>>>>>
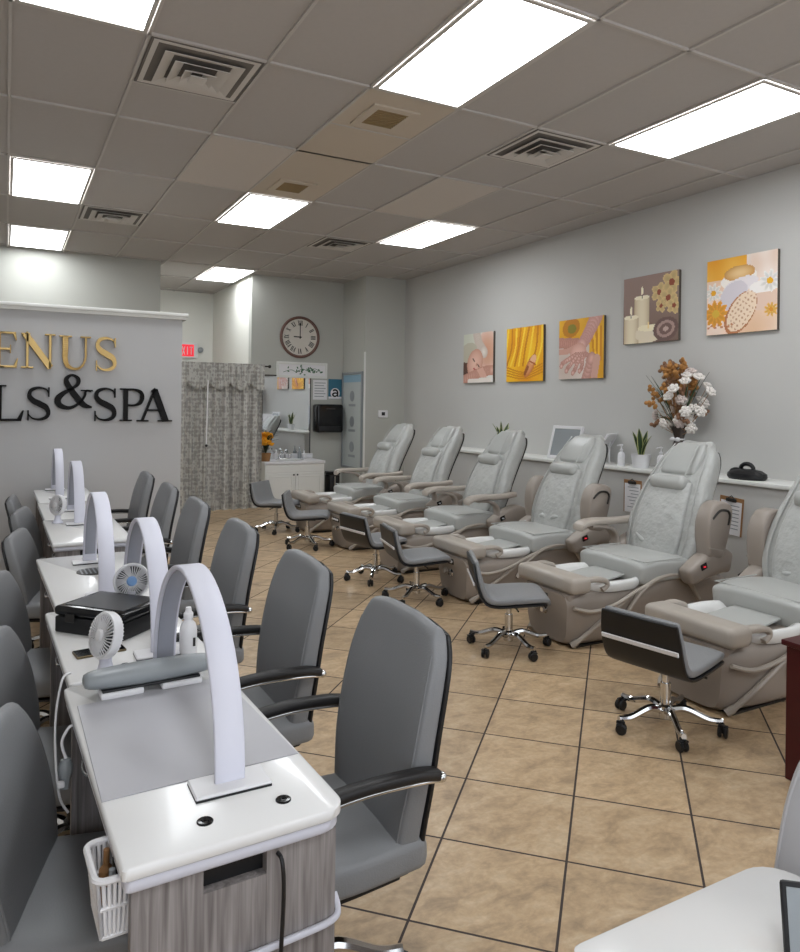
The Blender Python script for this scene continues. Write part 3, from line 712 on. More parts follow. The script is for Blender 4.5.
# ---- small fans
def fan(label, loc, rz, tilt, blue=False):
    t = thing('desk_fan', label, 'fan', loc, rz, 'small white fans on the desks')
    b = MB(); b.lathe([(0, 0), (.034, 0), (.036, .006), (.026, .016), (.019, .04), (.018, .085), (0, .09)], 20); b.build('stand', M_lamp, t)
    M = Matrix.Translation((0, 0, .125)) @ Matrix.Rotation(tilt, 4, 'Y') @ Matrix.Rotation(pi / 2, 4, 'Y')   # disc axis along +x
    h = MB(); h.lathe([(.062, -.015), (.069, -.015), (.072, -.009), (.072, .011), (.069, .016), (.062, .016), (.062, -.015)], 36, (0, 0, 0), M); ho = h.build('rim', M_plw, t)
    g = MB()
    for k in range(36):
        a = 2 * pi * k / 36
        for zz in (.018, -.018): g.tube([M @ Vector((.020 * cos(a), .020 * sin(a), zz * 1.15)), M @ Vector((.045 * cos(a + .12), .045 * sin(a + .12), zz * 1.25)), M @ Vector((.066 * cos(a + .18), .066 * sin(a + .18), zz))], .0019, 4)
    g.build('grille', M_plw, ho)
    k = MB(); k.lathe([(0, .019), (.018, .019), (.020, .023), (.014, .028), (0, .029)], 20, (0, 0, 0), M); hub = k.build('hub', mat('hub_blue', rgb(120, 160, 210), .4) if blue else M_plw, ho)
    MB().lathe([(0, -.03), (.022, -.028), (.026, -.018), (.0, -.017)], 20, (0, 0, 0), M).build('motor_cap', M_plw, ho)
    bl = MB()
    for q in range(5):
        a0 = 2 * pi * q / 5; r0 = []
        for s in range(5):
            a = a0 + s * .2; r0.append([M @ Vector((rr * cos(a), rr * sin(a), .008 - s * .004)) for rr in (.014, .058)])
        vs = [p for r in r0 for p in r]; bl.add(vs, [(i * 2, i * 2 + 1, i * 2 + 3, i * 2 + 2) for i in range(4)])
    bl.build('blade', mat('fan_blade', rgb(60, 62, 66), .5), ho)
    return t
fan('small white fan turned sideways, beside the hand rest', (.285, 2.44, .7605), radians(204), radians(-14))
fan('small white fan with blue hub facing the camera, behind the black case', (.462, 3.13, .7605), radians(-100), radians(-10), True)
fan('small white fan on the far desks, farthest of the three fans', (.33, 5.60, .7605), radians(215), radians(-8))

# ---- black case
t = thing('black_case', 'flat black lidded case sitting on the second desk', 'case', (.362, 2.945, .7605), radians(-47))
MB().box(-.155, .155, -.12, .12, .0, .062, .008).build('body', M_black, t)
l = MB(); l.box(-.158, .158, -.123, .123, .064, .098, .012, 3); lo = l.build('lid', M_blackgloss, t)
MB().box(-.13, .13, -.095, .095, .097, .1005, .002, 1).build('lid_panel', M_black, lo)
for s in (-.08, .08): MB().box(s - .02, s + .02, -.129, -.121, .045, .075, .002, 1).build('latch', M_darkmetal, t)
# ---- phone
t = thing('phone', 'black phone lying on the second desk beside the sideways fan', 'phone', (.292, 2.672, .7605), radians(8))
MB().box(-.08, .08, -.038, .038, 0, .008, .003).build('body', mat('phone_edge', rgb(120, 105, 80), .3, .8), t)
MB().box(-.077, .077, -.035, .035, .008, .0088).build('screen', M_blackgloss, t, 0)
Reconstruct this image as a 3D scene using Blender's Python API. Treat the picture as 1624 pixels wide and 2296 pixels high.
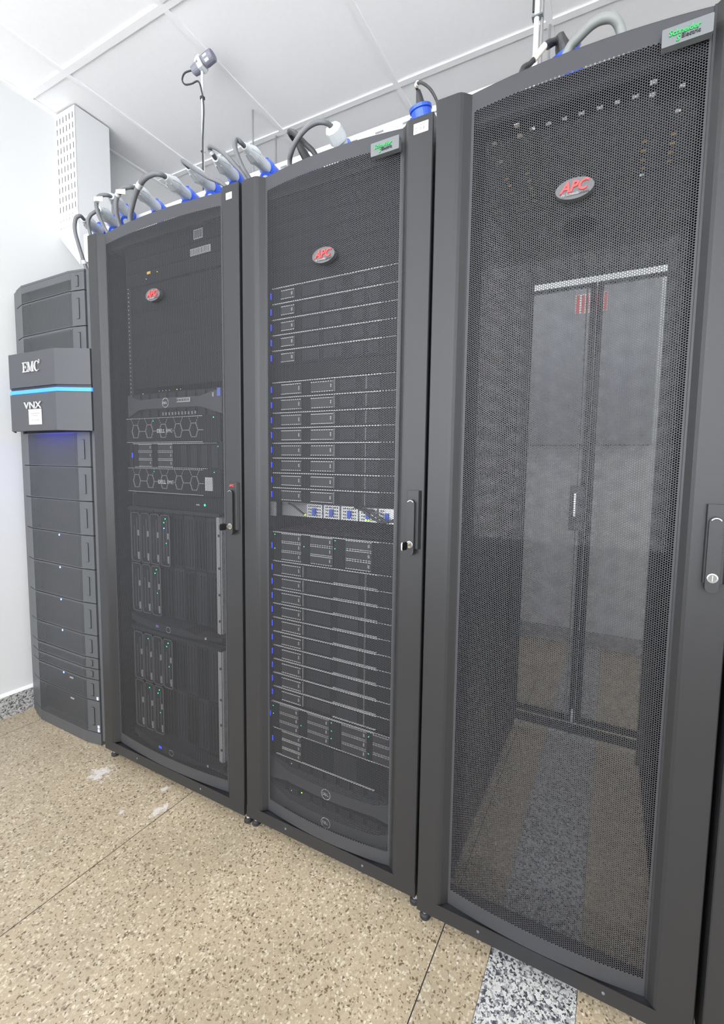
import bpy, math, random
import numpy as np
from mathutils import Vector, Matrix
random.seed(7)
for o in list(bpy.data.objects): bpy.data.objects.remove(o)
S = bpy.context.scene
COL = S.collection

# ------------------------------------------------------------------ camera
W_PX, H_PX = 1624, 2296
F, PX, PY = 948.8355, 933.2, 1130.076
cam = bpy.data.cameras.new('camera'); camo = bpy.data.objects.new('camera', cam); COL.objects.link(camo)
cam.sensor_fit = 'VERTICAL'; cam.sensor_height = 24.0; cam.lens = 24.0*F/H_PX
cam.shift_x = (W_PX/2-PX)/H_PX; cam.shift_y = -(H_PX/2-PY)/H_PX
cam.clip_start = 0.02
r_ = Vector((0.90667476, 0.42121877, 0.02270759)); u_ = Vector((-0.0532191, 0.06082138, 0.99672889)); f_ = Vector((-0.41845981, 0.9049174, -0.0775621))
M = Matrix((r_, u_, -f_)).transposed().to_4x4(); M.translation = Vector((1.76835, -0.94073, 1.16649))
camo.matrix_world = M
S.camera = camo

# ------------------------------------------------------------------ world, exposure
wd = bpy.data.worlds.new('world'); S.world = wd; wd.use_nodes = True
wd.node_tree.nodes['Background'].inputs[0].default_value = (0.95, 0.97, 1, 1)
wd.node_tree.nodes['Background'].inputs[1].default_value = 4.3
vs = S.view_settings; vs.view_transform = 'Standard'; vs.look = 'None'; vs.gamma = 1; vs.use_curve_mapping = False
vs.exposure = 0.62
LAMP = 2.2        # radiance of the ceiling LED panels

# ------------------------------------------------------------------ materials
def mat(name, col, rough=0.5, metal=0.0, emit=None, es=0.0, spec=0.5, noise=0.0, bump=0.0, nscale=200):
    m = bpy.data.materials.new(name); m.use_nodes = True
    nt = m.node_tree; b = nt.nodes['Principled BSDF']
    b.inputs['Base Color'].default_value = (*col, 1); b.inputs['Roughness'].default_value = rough
    b.inputs['Metallic'].default_value = metal; b.inputs['Specular IOR Level'].default_value = spec
    if emit: b.inputs['Emission Color'].default_value = (*emit, 1); b.inputs['Emission Strength'].default_value = es
    if noise or bump:
        tc = nt.nodes.new('ShaderNodeTexCoord'); n = nt.nodes.new('ShaderNodeTexNoise')
        n.inputs['Scale'].default_value = nscale; n.inputs['Detail'].default_value = 3
        nt.links.new(tc.outputs['Object'], n.inputs['Vector'])
        if noise:
            r = nt.nodes.new('ShaderNodeValToRGB')
            r.color_ramp.elements[0].color = (*[c*(1-noise) for c in col], 1); r.color_ramp.elements[1].color = (*[min(1, c*(1+noise)) for c in col], 1)
            r.color_ramp.elements[0].position = .35; r.color_ramp.elements[1].position = .65
            nt.links.new(n.outputs['Fac'], r.inputs['Fac']); nt.links.new(r.outputs['Color'], b.inputs['Base Color'])
        if bump:
            bp = nt.nodes.new('ShaderNodeBump'); bp.inputs['Strength'].default_value = bump; bp.inputs['Distance'].default_value = .0006
            nt.links.new(n.outputs['Fac'], bp.inputs['Height']); nt.links.new(bp.outputs['Normal'], b.inputs['Normal'])
    return m

M_ = {}
M_['rack'] = mat('rack_paint', (.021, .0215, .0235), .42, spec=.42, bump=.25, nscale=900, noise=.06)
M_['sheet'] = mat('sheet_paint', (.046, .0475, .053), .45, spec=.3)
M_['inner'] = mat('rack_inner', (.022, .023, .026), .6, spec=.2)
M_['black'] = mat('black_plastic', (.012, .012, .014), .4)
M_['srv'] = mat('server_face', (.009, .0095, .011), .6, spec=.12)
M_['srv2'] = mat('server_grille', (.019, .020, .024), .6, spec=.15)
M_['silver'] = mat('silver_trim', (.60, .60, .61), .4, .3)
M_['dullsilver'] = mat('dull_trim', (.33, .33, .34), .45, .2)
M_['rim'] = mat('blade_rim', (.15, .15, .155), .45, .2)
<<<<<
AIM OF THE TASK:
Copy each line above containing the string "scene".

CORRECT OUTPUT:
The Blender Python script for this scene continues. Write part 3, from line 712 on. More parts follow. The script is for Blender 4.5.
Reconstruct this image as a 3D scene using Blender's Python API. Treat the picture as 1624 pixels wide and 2296 pixels high.
S = bpy.context.scene